One of the most popular ways of starting a business is to purchase a franchise from an existing company. These so-called ‘businesses in a box’ allow the franchisee to benefit from a proven business model and the branding and marketing power of the franchise company.
Famous examples of franchise businesses include McDonald’s and Starbucks. however, not all franchises require the million-dollar franchise fees that these can incur. Many franchise opportunities can be started with fees of less than ten thousand dollars, however, whatever level you choose to start at, you must know the legalities and commercial law relating to franchise businesses.
Franchise Agreements – What They Are And What They Include
One of the legal documents you need to be aware of is the franchise agreement. This is the legal contract that exists between you, the franchisee, and the franchise company aka the franchisor. A franchise agreement will include the rights of each party and set out each of their respective obligations through the period of the franchise term.
Some of the specific terms within a franchise agreement will include:
- Franchise fees which are payable by the franchisee
- Rights of the franchisee as they relate to the branding and intellectual property of the franchisor
- Obligations of the franchisee relating to their staff and staff training
- Rights of the franchisee and franchisor upon the franchise agreement being terminated
It has to be understood that agreeing to and signing a franchise agreement is one of the most significant obligations any business owner can undertake within commercial law. As such, if you are considering a franchise you must seek the guidance of a commercial lawyer before signing any franchise agreement.

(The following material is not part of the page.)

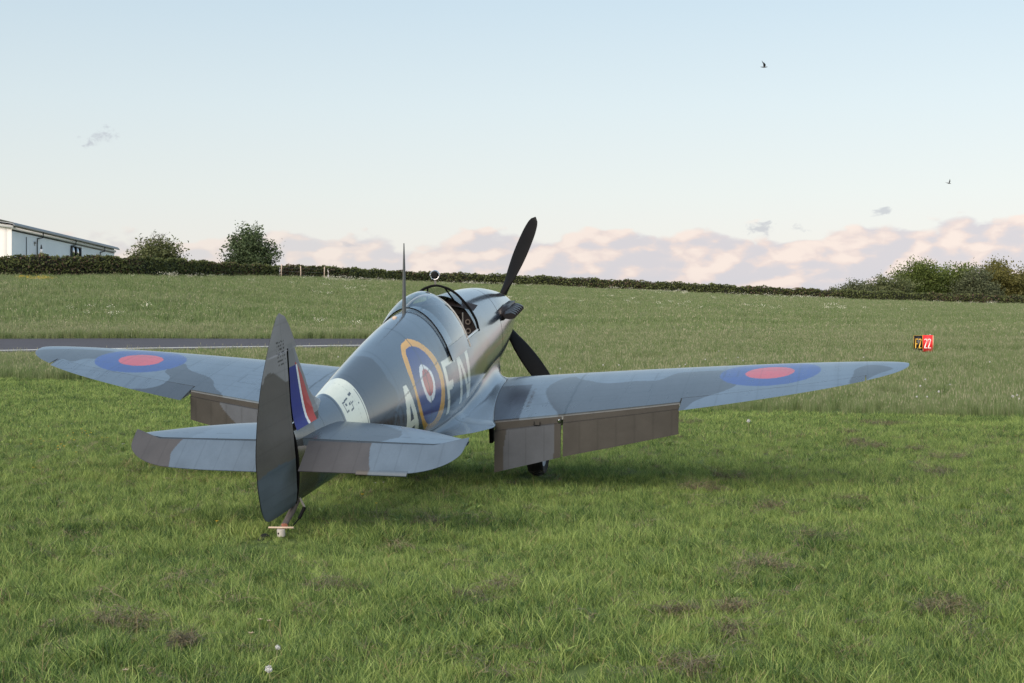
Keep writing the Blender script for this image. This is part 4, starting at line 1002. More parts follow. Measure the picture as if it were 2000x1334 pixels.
# ------------------------------------------------------------------ white metal-clad shed behind the hedge
def clad_mat(name, col, axis, pitch=.30):
    m = bpy.data.materials.new(name); m.use_nodes = True; k = NT(m.node_tree)
    co = k.n('ShaderNodeTexCoord').outputs['Object']
    n = k.noise(co, .6, 4, .6); c = k.mix(n, tuple(v*.93 for v in col), tuple(min(1, v*1.06) for v in col))
    b = k.n('ShaderNodeBsdfPrincipled', {'Base Color': c, 'Roughness': .6, 'Specular IOR Level': .25})
    o = k.n('ShaderNodeOutputMaterial'); k.t.links.new(b.outputs[0], o.inputs[0])
    return m
def shed():
    M_WALL = clad_mat('white_cladding', (.86, .87, .89), 'x'); M_TRIM = simple_mat('white_trim', (.78, .77, .77), .5, var=.05)
    M_ROOF = simple_mat('dark_roof_edge', (.16, .17, .18), .45, .3, var=.2, scale=.4); M_PIPE = simple_mat('black_pipe', (.012, .013, .02), .5)
    M_PANE = glass_mat('window_pane', (.30, .28, .30), .42)
    X = -55.6; Y0, Y1 = 165.0, 207.5; EZ = 14.75; zg = 7.2; W_ = 24.0; RISE = 1.55
    o0 = np.array([X, Y0, zg]); root = empty('shed', o0); tag(root, 'long white metal-clad shed with dark curved eaves behind the hedge', 'building')
    h = EZ-zg
    # walls as ribbed sheets, real folds every 0.33 m on the side and 0.65 m on the gable
    def ribbed(n, w, f, dep=.03):
        xs = []
        for i in range(n): xs += [(i*w, 0), (i*w+w*.46, 0), (i*w+w*.5, -dep), (i*w+w*.54, -dep), (i*w+w*.58, 0)]
        xs.append((n*w, 0)); return xs
    V = []; pr = ribbed(int((Y1-Y0)/.33), .33, 0); sc = (Y1-Y0)/pr[-1][0]
    for a, d in pr: V += [(d, a*sc, -.5), (d, a*sc, h-.02)]
    body_w = mesh_obj('side_wall', V, grid_faces(len(pr), 2), M_WALL, root, smooth=False)
    V = []; pr = ribbed(int(W_/.95), .95, 0, .05); sc = W_/pr[-1][0]
    for a, d in pr: t = a*sc; V += [(-t, -d, -.5), (-t, -d, h-.02+RISE*(1-abs(t-W_/2)/(W_/2)))]
    mesh_obj('gable_wall', V, grid_faces(len(pr), 2), clad_mat('gable_cladding', (.68, .66, .65), 'x'), root, smooth=False)
    b = MB(); b.box(-W_, -W_+.02, .05, Y1-Y0-.05, -.5, h-.05); b.box(-W_+.05, -.05, Y1-Y0-.02, Y1-Y0, -.5, h-.05); b.build('rear_walls', M_WALL, root)
    # roof with rolled eaves
    prof = [(-W_/2, h+RISE+.28), (-1.2, h+.16+.28+RISE*1.2/(W_/2)*1.0), (-.2, h+.36), (.30, h+.22), (.52, h+.02), (.55, h-.14), (.40, h-.14), (.30, h+.02), (-.2, h+.14), (-1.2, h+.12+RISE*1.2/(W_/2)), (-W_/2, h+RISE+.08)]
    left = [(-W_-x_, z_) for x_, z_ in prof]
    for pf in (prof, left):
        n = len(pf); V = [(x_, y_, z_) for y_ in (-.55, Y1-Y0+.9) for x_, z_ in pf]
        Fc = [(i, (i+1) % n, n+(i+1) % n, n+i) for i in range(n)]+[tuple(range(n)), tuple(range(n, 2*n))]
        mesh_obj('roof', V, Fc, M_ROOF, root, smooth=False)
    b = MB(); b.box(.03, .16, -.2, Y1-Y0+.45, h-.50, h-.24); b.build('fascia', M_TRIM, root)
    b = MB(); b.box(.03, .09, -.02, Y1-Y0, h-.66, h-.54); b.build('gutter_shadow_strip', M_PIPE, root)
    b = MB(); t = RISE; b.add([(.25, -.3, h-.42), (.25, -.3, h-.10), (-W_/2, -.3, h-.10+t), (-W_/2, -.3, h-.42+t), (.25, -.1, h-.42), (.25, -.1, h-.10), (-W_/2, -.1, h-.10+t), (-W_/2, -.1, h-.42+t)], [(0, 1, 2, 3), (4, 7, 6, 5), (0, 4, 5, 1), (3, 2, 6, 7), (1, 5, 6, 2), (0, 3, 7, 4)]); b.build('bargeboard', M_TRIM, root)
    Yof = lambda u: -X*2900/(1000-u)-Y0
    for u in (71, 136.5, 194):
        yy = Yof(u); b = MB(); b.tube([(.36, yy+1.4, h-.1), (.36, yy+1.4, h-.75), (.12, yy+.1, h-.95), (.12, yy, h-1.3), (.12, yy, -.5)], .065, 8); b.build('downpipe', M_PIPE, root)
    b = MB(); b.box(.02, .05, Yof(50.6), Yof(51.6), -.5, h-1.0); b.build('wall_joint', M_PIPE, root)
    ya, yb = Yof(139.5), Yof(158.5); z0, z1 = h-2.35, h-.85
    b = MB(); f = .14
    for bx in ((ya, yb, z1-f, z1), (ya, yb, z0, z0+f), (ya, ya+f*3, z0+f, z1-f), (yb-f*3, yb, z0+f, z1-f)): b.box(.0, .07, *bx)
    w = b.build('window', M_PIPE, root)
    for i, (p, q) in enumerate(((ya+.42, (ya+yb)/2-.2), ((ya+yb)/2+.2, yb-.42))):
        b = MB(); b.box(.015, .03, p, q, z0+f, z1-f); b.build('pane', M_PANE, w)
    b = MB(); b.box(.01, .065, (ya+yb)/2-.2, (ya+yb)/2+.2, z0+f, z1-f); b.build('mullion', M_PIPE, w)
    b = MB(); b.box(.0, .10, ya-.2, yb+.2, z0-.16, z0-.003); b.build('sill', M_TRIM, w)
    for u, z_, s_ in ((66, h-1.35, .22), (88, h-2.95, .14), (96, h-3.35, .20), (208, h-1.3, .2)):
        yy = Yof(u); b = MB(); b.box(.0, .16, yy, yy+s_*2.2, z_-s_, z_); b.box(.0, .05, yy+s_*.8, yy+s_*1.2, z_-s_*2.2, z_-s_-.002); b.build('wall_lamp', M_STEEL, root)
    # reflective cone against the wall
    yy = Y0+Yof(65.5); c0 = np.array([X+.9, yy, 0]); c0[2] = elev(np.array(c0[0]), np.array(yy)); top = CAM_H+(667-478)*yy/2900
    H = top-c0[2]; r = empty('traffic_marker', c0); tag(r, 'tall orange and white marker cone standing against the shed wall', 'traffic cone')
    M_O = simple_mat('marker_orange', (.75, .14, .06), .5, var=.1); M_Wt = simple_mat('marker_white', (.8, .76, .74), .5, var=.05)
    for nm, a, bb, mt in (('base', 0, .08, M_O), ('cone_body', .08, .50, M_O), ('reflective_band', .50, .64, M_Wt), ('upper_body', .64, .76, M_O), ('reflective_band', .76, .88, M_Wt), ('tip', .88, 1, M_PIPE)):
        rr = lambda f: .62*(1-f)+.05
        b = MB(); b.lathe([(0, a*H), (rr(a) if nm != 'base' else .8, a*H), (rr(bb) if nm != 'base' else .8, bb*H), (0, bb*H)], 18, (0, 0, 0), (0, 0, 1), (1, 0, 0)); b.build(nm, mt, r)
shed()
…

Protections Within The Franchise Code
Given the significant undertaking of a franchisee, the franchise code includes protections for them. These include a ‘Disclosure’ period and a ‘Cooling Off’ period.
Disclosure Period
This places an obligation upon the franchisor company to provide the franchisee with certain documents at least 14 days before the date the franchise agreement is due to be signed. These documents must contain the information prescribed by the franchise code to ensure that the franchisee enters the franchise agreement fully aware of what they are signing up to. The documents that must be made available are:
- A copy of the franchise code
- A disclosure document
- The franchise agreement
The information which must be provided within the disclosure document includes:
- Information and details of existing franchisees
- How many franchisee businesses have ceased operation, been terminated, or sold within the previous three financial years
- If the franchise is for a non-exclusive or exclusive territory
- Payment details which are due before and during the franchise agreement
Cooling Off Period
As with many commercial contracts, a franchise agreement must have a cooling off period that allows the franchisee to back out should they change their mind or have a change of circumstances. The usual cooling off period under the franchise code is seven days from either the date the franchise agreement is signed by the franchisee, or the date when the franchisee makes their first payment, whichever is the earlier.
If a franchisee invokes their right to withdraw during the cooling off period the franchisor must refund any monies they have paid no later than fourteen days. The franchisor may deduct its reasonable expenses but only those detailed within the franchise agreement with the method of calculation included. This prevents the franchisor from retaining expenses that were not outlined in the franchise agreement.